▶ **Given task**:
Write out the full listing again, exactly as it stands.

▶ **Information shown**:
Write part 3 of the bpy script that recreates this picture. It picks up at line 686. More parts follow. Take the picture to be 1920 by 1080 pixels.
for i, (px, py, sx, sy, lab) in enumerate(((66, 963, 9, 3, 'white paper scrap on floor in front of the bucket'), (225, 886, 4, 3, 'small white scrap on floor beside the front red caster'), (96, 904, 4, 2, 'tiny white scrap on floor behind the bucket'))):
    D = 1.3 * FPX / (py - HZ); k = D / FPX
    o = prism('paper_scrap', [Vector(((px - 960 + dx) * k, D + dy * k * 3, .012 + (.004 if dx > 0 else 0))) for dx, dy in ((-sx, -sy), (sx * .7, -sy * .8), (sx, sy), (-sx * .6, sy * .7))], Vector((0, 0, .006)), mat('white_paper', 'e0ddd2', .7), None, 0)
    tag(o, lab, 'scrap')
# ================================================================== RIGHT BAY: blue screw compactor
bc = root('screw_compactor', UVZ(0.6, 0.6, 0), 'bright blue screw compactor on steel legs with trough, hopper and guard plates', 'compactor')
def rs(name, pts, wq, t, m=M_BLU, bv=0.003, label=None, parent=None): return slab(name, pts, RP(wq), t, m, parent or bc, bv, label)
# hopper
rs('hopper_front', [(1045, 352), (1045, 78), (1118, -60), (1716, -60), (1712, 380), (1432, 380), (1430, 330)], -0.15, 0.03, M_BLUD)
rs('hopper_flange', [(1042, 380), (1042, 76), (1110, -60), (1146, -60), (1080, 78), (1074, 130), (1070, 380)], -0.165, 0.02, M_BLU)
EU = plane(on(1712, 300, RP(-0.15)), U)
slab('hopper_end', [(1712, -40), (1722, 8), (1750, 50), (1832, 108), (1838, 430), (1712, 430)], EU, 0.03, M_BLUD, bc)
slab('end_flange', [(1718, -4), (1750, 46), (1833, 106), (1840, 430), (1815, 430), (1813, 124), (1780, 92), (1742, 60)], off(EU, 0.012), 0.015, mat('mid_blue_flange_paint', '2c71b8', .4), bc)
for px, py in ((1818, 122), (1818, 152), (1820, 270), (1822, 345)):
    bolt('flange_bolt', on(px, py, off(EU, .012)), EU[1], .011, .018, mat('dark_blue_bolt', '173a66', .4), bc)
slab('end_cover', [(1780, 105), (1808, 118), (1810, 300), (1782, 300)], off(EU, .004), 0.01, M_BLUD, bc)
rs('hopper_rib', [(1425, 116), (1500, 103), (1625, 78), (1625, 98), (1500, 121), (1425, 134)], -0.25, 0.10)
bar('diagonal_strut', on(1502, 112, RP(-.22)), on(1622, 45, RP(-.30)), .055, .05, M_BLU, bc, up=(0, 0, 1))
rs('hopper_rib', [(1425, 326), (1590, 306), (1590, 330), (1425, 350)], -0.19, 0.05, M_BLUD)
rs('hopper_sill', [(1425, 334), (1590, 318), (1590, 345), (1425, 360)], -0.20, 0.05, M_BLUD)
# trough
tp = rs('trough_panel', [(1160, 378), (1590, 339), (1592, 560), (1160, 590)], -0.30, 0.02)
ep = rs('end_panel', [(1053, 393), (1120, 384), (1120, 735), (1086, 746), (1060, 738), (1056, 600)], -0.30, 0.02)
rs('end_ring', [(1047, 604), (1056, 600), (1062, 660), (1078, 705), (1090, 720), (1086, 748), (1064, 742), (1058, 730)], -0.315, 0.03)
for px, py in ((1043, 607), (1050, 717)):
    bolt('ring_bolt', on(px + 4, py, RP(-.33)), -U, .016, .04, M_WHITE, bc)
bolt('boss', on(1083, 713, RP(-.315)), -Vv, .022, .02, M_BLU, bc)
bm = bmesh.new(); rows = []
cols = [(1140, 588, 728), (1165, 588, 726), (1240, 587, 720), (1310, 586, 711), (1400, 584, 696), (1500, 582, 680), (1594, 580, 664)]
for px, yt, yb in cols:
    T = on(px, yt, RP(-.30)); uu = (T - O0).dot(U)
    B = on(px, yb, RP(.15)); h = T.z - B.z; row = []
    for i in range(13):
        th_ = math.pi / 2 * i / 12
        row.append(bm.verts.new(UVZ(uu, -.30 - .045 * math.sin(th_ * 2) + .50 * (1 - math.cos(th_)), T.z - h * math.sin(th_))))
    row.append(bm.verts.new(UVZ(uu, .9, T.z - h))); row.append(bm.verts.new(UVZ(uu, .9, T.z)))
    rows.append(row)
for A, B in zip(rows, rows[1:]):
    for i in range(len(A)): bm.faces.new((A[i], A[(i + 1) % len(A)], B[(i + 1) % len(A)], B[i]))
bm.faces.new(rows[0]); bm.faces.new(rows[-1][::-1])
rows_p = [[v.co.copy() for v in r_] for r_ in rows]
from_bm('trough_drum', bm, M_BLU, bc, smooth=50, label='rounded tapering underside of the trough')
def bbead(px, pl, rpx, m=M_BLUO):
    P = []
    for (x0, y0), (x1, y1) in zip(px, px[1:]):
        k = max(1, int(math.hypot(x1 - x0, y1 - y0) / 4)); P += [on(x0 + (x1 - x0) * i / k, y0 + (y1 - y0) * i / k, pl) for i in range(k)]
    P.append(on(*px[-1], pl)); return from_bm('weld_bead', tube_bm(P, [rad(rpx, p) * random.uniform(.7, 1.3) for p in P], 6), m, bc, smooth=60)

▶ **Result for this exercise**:
Write part 3 of the bpy script that recreates this picture. It picks up at line 686. More parts follow. Take the picture to be 1920 by 1080 pixels.
for i, (px, py, sx, sy, lab) in enumerate(((66, 963, 9, 3, 'white paper scrap on floor in front of the bucket'), (225, 886, 4, 3, 'small white scrap on floor beside the front red caster'), (96, 904, 4, 2, 'tiny white scrap on floor behind the bucket'))):
    D = 1.3 * FPX / (py - HZ); k = D / FPX
    o = prism('paper_scrap', [Vector(((px - 960 + dx) * k, D + dy * k * 3, .012 + (.004 if dx > 0 else 0))) for dx, dy in ((-sx, -sy), (sx * .7, -sy * .8), (sx, sy), (-sx * .6, sy * .7))], Vector((0, 0, .006)), mat('white_paper', 'e0ddd2', .7), None, 0)
    tag(o, lab, 'scrap')
# ================================================================== RIGHT BAY: blue screw compactor
bc = root('screw_compactor', UVZ(0.6, 0.6, 0), 'bright blue screw compactor on steel legs with trough, hopper and guard plates', 'compactor')
def rs(name, pts, wq, t, m=M_BLU, bv=0.003, label=None, parent=None): return slab(name, pts, RP(wq), t, m, parent or bc, bv, label)
# hopper
rs('hopper_front', [(1045, 352), (1045, 78), (1118, -60), (1716, -60), (1712, 380), (1432, 380), (1430, 330)], -0.15, 0.03, M_BLUD)
rs('hopper_flange', [(1042, 380), (1042, 76), (1110, -60), (1146, -60), (1080, 78), (1074, 130), (1070, 380)], -0.165, 0.02, M_BLU)
EU = plane(on(1712, 300, RP(-0.15)), U)
slab('hopper_end', [(1712, -40), (1722, 8), (1750, 50), (1832, 108), (1838, 430), (1712, 430)], EU, 0.03, M_BLUD, bc)
slab('end_flange', [(1718, -4), (1750, 46), (1833, 106), (1840, 430), (1815, 430), (1813, 124), (1780, 92), (1742, 60)], off(EU, 0.012), 0.015, mat('mid_blue_flange_paint', '2c71b8', .4), bc)
for px, py in ((1818, 122), (1818, 152), (1820, 270), (1822, 345)):
    bolt('flange_bolt', on(px, py, off(EU, .012)), EU[1], .011, .018, mat('dark_blue_bolt', '173a66', .4), bc)
slab('end_cover', [(1780, 105), (1808, 118), (1810, 300), (1782, 300)], off(EU, .004), 0.01, M_BLUD, bc)
rs('hopper_rib', [(1425, 116), (1500, 103), (1625, 78), (1625, 98), (1500, 121), (1425, 134)], -0.25, 0.10)
bar('diagonal_strut', on(1502, 112, RP(-.22)), on(1622, 45, RP(-.30)), .055, .05, M_BLU, bc, up=(0, 0, 1))
rs('hopper_rib', [(1425, 326), (1590, 306), (1590, 330), (1425, 350)], -0.19, 0.05, M_BLUD)
rs('hopper_sill', [(1425, 334), (1590, 318), (1590, 345), (1425, 360)], -0.20, 0.05, M_BLUD)
# trough
tp = rs('trough_panel', [(1160, 378), (1590, 339), (1592, 560), (1160, 590)], -0.30, 0.02)
ep = rs('end_panel', [(1053, 393), (1120, 384), (1120, 735), (1086, 746), (1060, 738), (1056, 600)], -0.30, 0.02)
rs('end_ring', [(1047, 604), (1056, 600), (1062, 660), (1078, 705), (1090, 720), (1086, 748), (1064, 742), (1058, 730)], -0.315, 0.03)
for px, py in ((1043, 607), (1050, 717)):
    bolt('ring_bolt', on(px + 4, py, RP(-.33)), -U, .016, .04, M_WHITE, bc)
bolt('boss', on(1083, 713, RP(-.315)), -Vv, .022, .02, M_BLU, bc)
bm = bmesh.new(); rows = []
cols = [(1140, 588, 728), (1165, 588, 726), (1240, 587, 720), (1310, 586, 711), (1400, 584, 696), (1500, 582, 680), (1594, 580, 664)]
for px, yt, yb in cols:
    T = on(px, yt, RP(-.30)); uu = (T - O0).dot(U)
    B = on(px, yb, RP(.15)); h = T.z - B.z; row = []
    for i in range(13):
        th_ = math.pi / 2 * i / 12
        row.append(bm.verts.new(UVZ(uu, -.30 - .045 * math.sin(th_ * 2) + .50 * (1 - math.cos(th_)), T.z - h * math.sin(th_))))
    row.append(bm.verts.new(UVZ(uu, .9, T.z - h))); row.append(bm.verts.new(UVZ(uu, .9, T.z)))
    rows.append(row)
for A, B in zip(rows, rows[1:]):
    for i in range(len(A)): bm.faces.new((A[i], A[(i + 1) % len(A)], B[(i + 1) % len(A)], B[i]))
bm.faces.new(rows[0]); bm.faces.new(rows[-1][::-1])
rows_p = [[v.co.copy() for v in r_] for r_ in rows]
from_bm('trough_drum', bm, M_BLU, bc, smooth=50, label='rounded tapering underside of the trough')
def bbead(px, pl, rpx, m=M_BLUO):
    P = []
    for (x0, y0), (x1, y1) in zip(px, px[1:]):
        k = max(1, int(math.hypot(x1 - x0, y1 - y0) / 4)); P += [on(x0 + (x1 - x0) * i / k, y0 + (y1 - y0) * i / k, pl) for i in range(k)]
    P.append(on(*px[-1], pl)); return from_bm('weld_bead', tube_bm(P, [rad(rpx, p) * random.uniform(.7, 1.3) for p in P], 6), m, bc, smooth=60)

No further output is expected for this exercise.